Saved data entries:
# # # #

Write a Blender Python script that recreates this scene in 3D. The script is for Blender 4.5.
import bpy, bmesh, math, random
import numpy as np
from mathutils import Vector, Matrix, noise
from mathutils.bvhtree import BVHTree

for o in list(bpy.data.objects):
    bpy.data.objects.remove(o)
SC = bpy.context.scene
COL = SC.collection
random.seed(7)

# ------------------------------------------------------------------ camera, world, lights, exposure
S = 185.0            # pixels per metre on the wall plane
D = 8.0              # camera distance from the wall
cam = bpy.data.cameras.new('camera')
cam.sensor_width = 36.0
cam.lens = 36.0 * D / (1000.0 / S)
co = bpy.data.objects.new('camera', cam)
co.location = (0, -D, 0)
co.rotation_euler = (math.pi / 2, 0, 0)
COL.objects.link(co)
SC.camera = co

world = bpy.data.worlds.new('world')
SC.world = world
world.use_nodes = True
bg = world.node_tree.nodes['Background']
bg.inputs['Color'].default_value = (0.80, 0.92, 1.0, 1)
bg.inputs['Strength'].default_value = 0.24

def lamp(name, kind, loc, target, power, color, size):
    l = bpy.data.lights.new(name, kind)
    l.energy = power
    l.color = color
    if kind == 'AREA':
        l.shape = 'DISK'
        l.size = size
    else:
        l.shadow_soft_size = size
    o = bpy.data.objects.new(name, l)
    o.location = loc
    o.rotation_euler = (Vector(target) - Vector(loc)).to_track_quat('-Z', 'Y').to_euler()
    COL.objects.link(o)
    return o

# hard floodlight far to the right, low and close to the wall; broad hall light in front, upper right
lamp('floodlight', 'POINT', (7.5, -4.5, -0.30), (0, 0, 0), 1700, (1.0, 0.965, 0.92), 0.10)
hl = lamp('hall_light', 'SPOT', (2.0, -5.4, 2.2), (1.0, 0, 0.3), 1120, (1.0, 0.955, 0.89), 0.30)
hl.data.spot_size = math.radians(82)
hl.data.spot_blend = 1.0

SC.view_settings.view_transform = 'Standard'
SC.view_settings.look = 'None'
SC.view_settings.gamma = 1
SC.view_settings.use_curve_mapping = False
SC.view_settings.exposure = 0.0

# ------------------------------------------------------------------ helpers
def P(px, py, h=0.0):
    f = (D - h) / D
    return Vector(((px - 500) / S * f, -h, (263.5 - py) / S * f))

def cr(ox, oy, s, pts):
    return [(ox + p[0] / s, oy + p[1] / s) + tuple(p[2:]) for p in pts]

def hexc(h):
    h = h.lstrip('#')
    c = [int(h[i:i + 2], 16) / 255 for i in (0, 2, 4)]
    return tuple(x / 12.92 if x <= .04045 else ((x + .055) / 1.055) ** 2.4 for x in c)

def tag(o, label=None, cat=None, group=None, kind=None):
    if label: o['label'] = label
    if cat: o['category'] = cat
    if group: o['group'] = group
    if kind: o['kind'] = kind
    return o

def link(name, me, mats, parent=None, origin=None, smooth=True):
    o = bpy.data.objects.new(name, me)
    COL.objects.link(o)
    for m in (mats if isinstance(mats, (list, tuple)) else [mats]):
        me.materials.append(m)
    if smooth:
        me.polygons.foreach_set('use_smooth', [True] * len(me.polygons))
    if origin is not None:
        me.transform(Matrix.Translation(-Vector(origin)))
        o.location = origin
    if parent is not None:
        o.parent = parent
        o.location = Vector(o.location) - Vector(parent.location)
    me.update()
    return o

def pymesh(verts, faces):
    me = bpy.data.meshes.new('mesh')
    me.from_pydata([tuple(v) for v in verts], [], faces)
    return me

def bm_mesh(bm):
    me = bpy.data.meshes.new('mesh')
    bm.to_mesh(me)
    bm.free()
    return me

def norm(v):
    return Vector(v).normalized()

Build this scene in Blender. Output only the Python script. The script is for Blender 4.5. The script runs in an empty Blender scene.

# # # #

Exercise directions:
Print the listing above from its first line through the line with "hl.data.spot_blend = 1.0", and stop there.

The reply:
Write a Blender Python script that recreates this scene in 3D. The script is for Blender 4.5.
import bpy, bmesh, math, random
import numpy as np
from mathutils import Vector, Matrix, noise
from mathutils.bvhtree import BVHTree

for o in list(bpy.data.objects):
    bpy.data.objects.remove(o)
SC = bpy.context.scene
COL = SC.collection
random.seed(7)

# ------------------------------------------------------------------ camera, world, lights, exposure
S = 185.0            # pixels per metre on the wall plane
D = 8.0              # camera distance from the wall
cam = bpy.data.cameras.new('camera')
cam.sensor_width = 36.0
cam.lens = 36.0 * D / (1000.0 / S)
co = bpy.data.objects.new('camera', cam)
co.location = (0, -D, 0)
co.rotation_euler = (math.pi / 2, 0, 0)
COL.objects.link(co)
SC.camera = co

world = bpy.data.worlds.new('world')
SC.world = world
world.use_nodes = True
bg = world.node_tree.nodes['Background']
bg.inputs['Color'].default_value = (0.80, 0.92, 1.0, 1)
bg.inputs['Strength'].default_value = 0.24

def lamp(name, kind, loc, target, power, color, size):
    l = bpy.data.lights.new(name, kind)
    l.energy = power
    l.color = color
    if kind == 'AREA':
        l.shape = 'DISK'
        l.size = size
    else:
        l.shadow_soft_size = size
    o = bpy.data.objects.new(name, l)
    o.location = loc
    o.rotation_euler = (Vector(target) - Vector(loc)).to_track_quat('-Z', 'Y').to_euler()
    COL.objects.link(o)
    return o

# hard floodlight far to the right, low and close to the wall; broad hall light in front, upper right
lamp('floodlight', 'POINT', (7.5, -4.5, -0.30), (0, 0, 0), 1700, (1.0, 0.965, 0.92), 0.10)
hl = lamp('hall_light', 'SPOT', (2.0, -5.4, 2.2), (1.0, 0, 0.3), 1120, (1.0, 0.955, 0.89), 0.30)
hl.data.spot_size = math.radians(82)
hl.data.spot_blend = 1.0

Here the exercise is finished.